A Lay Cistercian Looks at Spiritual Reality
I must share this incident with you. Last week, we replaced an old, wooden deck with a new one. It took a long time to ask three or four contractors to give us estimates (my wife is the brains, I am just old). Last Thursday and Friday they came and tore down the old one and put up a new wooden structure.
Don’t ask me why, but this event was part of my Friday Lectio Divina (Philippians 2:5). It came to me that Christ came to be one of us and knew exactly what we needed to survive Original Sin, that caustic human condition that leads to death.

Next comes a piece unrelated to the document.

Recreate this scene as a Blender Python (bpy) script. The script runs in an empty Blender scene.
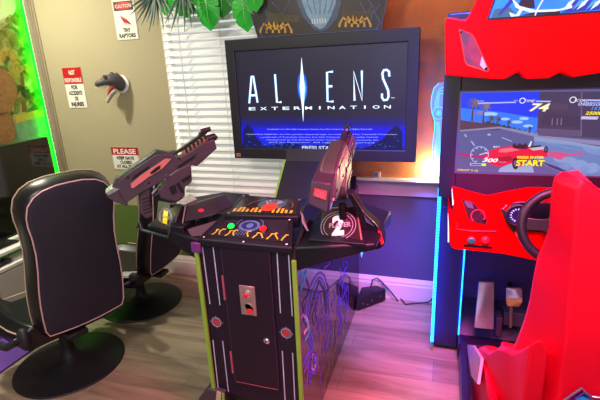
import bpy, bmesh, math, random
from mathutils import Vector, Matrix
random.seed(7)
SC = bpy.context.scene
COL = SC.collection
PI = math.pi
sin, cos = math.sin, math.cos

# ------------------------------------------------------------------ camera frame
F = 440.0
CAM = Vector((0, 0, 1.6))
v2 = Vector((150, -145, F)); v3 = Vector((66.6, 1404, F))
dn = v3.normalized()
yy = (v2 - v2.dot(dn) * dn).normalized()
xx = dn.cross(yy)
if xx.x < 0: xx = -xx
AX = [xx, yy, -dn]                       # world axes in camera coords (x right, y down, z forward)

def ray(px, py):
    v = Vector((px - 300, py - 200, F))
    return Vector((AX[0].dot(v), AX[1].dot(v), AX[2].dot(v)))
def P(px, py, X=None, Y=None, Z=None):
    r = ray(px, py)
    if Y is not None: t = Y / r.y
    elif X is not None: t = X / r.x
    else: t = (Z - CAM.z) / r.z
    return CAM + r * t

cd = bpy.data.cameras.new('camera'); cam = bpy.data.objects.new('camera', cd); COL.objects.link(cam)
cd.sensor_width = 36; cd.lens = 36 * F / 600; cd.clip_start = 0.02
rt = Vector((AX[0].x, AX[1].x, AX[2].x)); dw = Vector((AX[0].y, AX[1].y, AX[2].y)); fw = Vector((AX[0].z, AX[1].z, AX[2].z))
m3 = Matrix((rt, -dw, -fw)).transposed()
cam.matrix_world = Matrix.Translation(CAM) @ m3.to_4x4()
SC.camera = cam

# ------------------------------------------------------------------ materials
def lin(c):
    if isinstance(c, str): c = tuple(int(c[i:i+2], 16) / 255 for i in (0, 2, 4))
    return tuple((x / 12.92 if x <= .04045 else ((x + .055) / 1.055) ** 2.4) for x in c) + (1,)
MATS = {}
def mat(name, col, rough=.5, metal=0, emit=0, ecol=None, var=.12, scale=30, spec=.5, bump=0, coat=0):
    if name in MATS: return MATS[name]
    m = bpy.data.materials.new(name); m.use_nodes = True
    nt = m.node_tree; b = nt.nodes['Principled BSDF']
    c = lin(col)
    b.inputs['Roughness'].default_value = rough; b.inputs['Metallic'].default_value = metal
    b.inputs['Specular IOR Level'].default_value = spec
    b.inputs['Coat Weight'].default_value = coat
    tc = nt.nodes.new('ShaderNodeTexCoord'); nz = nt.nodes.new('ShaderNodeTexNoise')
    nz.inputs['Scale'].default_value = scale; nz.inputs['Detail'].default_value = 4
    nt.links.new(tc.outputs['Object'], nz.inputs['Vector'])
    mx = nt.nodes.new('ShaderNodeMix'); mx.data_type = 'RGBA'
    mx.inputs['A'].default_value = tuple(x * (1 - var) for x in c[:3]) + (1,)
    mx.inputs['B'].default_value = tuple(min(1, x * (1 + var)) for x in c[:3]) + (1,)
    nt.links.new(nz.outputs['Fac'], mx.inputs['Factor'])
    nt.links.new(mx.outputs['Result'], b.inputs['Base Color'])
    if bump:
        bp = nt.nodes.new('ShaderNodeBump'); bp.inputs['Strength'].default_value = bump; bp.inputs['Distance'].default_value = .003
        nt.links.new(nz.outputs['Fac'], bp.inputs['Height']); nt.links.new(bp.outputs['Normal'], b.inputs['Normal'])
    if emit:
        b.inputs['Emission Color'].default_value = lin(ecol or col); b.inputs['Emission Strength'].default_value = emit
    MATS[name] = m; return m
def emi(name, col, s=1.0):               # a lit screen pixel colour: black body, only emission
    return mat(name, '050508', .35, emit=s, ecol=col, var=0)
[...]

Here is my point. I thought of how all of us must update everything, making new from old, just like tearing out an old deck and replacing it with a new one. I can remember how the old boards were rotten and looked terrible. The rain and sun had taken their effect. I thought of how nothing in this world lasts, nothing. Original Sin is the default activity for humans, The effects of Original Sin are still with us, the human condition, even though Christ came to open up the possibility for us to live beyond our nature. Christ became one of us to give us ways to combat the effects of Original Sin (death, sin, temptation to be God, breaking the Ten Commandments, and not loving others as Christ loves us). Faith as Baptism and the Spirit from God are gifts that make us adopted sons and daughters of the Father. But there is a problem. Once we have Faith, we must live it out with free will using the gifts that God have given us to survive until we pass over to the next reality, Heaven.
I thought of the deck as wearing out with use, growing old and dying, our not taking care of it, and of the time I fell through the rotting decking (not injured). This is like Original Sin with us. To survive, Christ told us to love others as He Himself loves us. He gave us seven gifts to give us grace (the energy of God) to sustain our Faith. Baptism, Confirmation, Eucharist, Penance, Marriage, Holy Orders and Anointing of the Sick. The community of Faith uses these gifts to sustain us as we journey to Forever.
On this occasion, I thought of how Christ saved us from the effects of that Original Sin of Adam and Eve but left us with a way to make all things new. This changes the paradigm from one of decay and deterioration to one of accepting that we live in the World of the effects of Original Sin but have God’s grace to help us make all things new again.
Being a Lay Cistercian means, more and more as I seek more and more humility, that I try to use the Cistercian practices and charisms to move forward from self to God. It takes work. I am not always completely successful. I still live in the state of Original Sin but I know how to recharge the batteries, to make a new deck to replace the old one. Christ is the carpenter who builds decks. He makes all things new over and over. Not that I will ever reach perfection in this lifetime, but I strive to love as Christ has loved us, over and over.
Each new day is a lifetime of trying to have in me the mind of Christ Jesus. (Philippians 3:5). I have my doubts and anxieties over that last hurdle (death) and what it is like. I also have the way, the truth, and the life to sit next to me on a park bench in the dead of Winter and tell me, “Don’t be afraid.”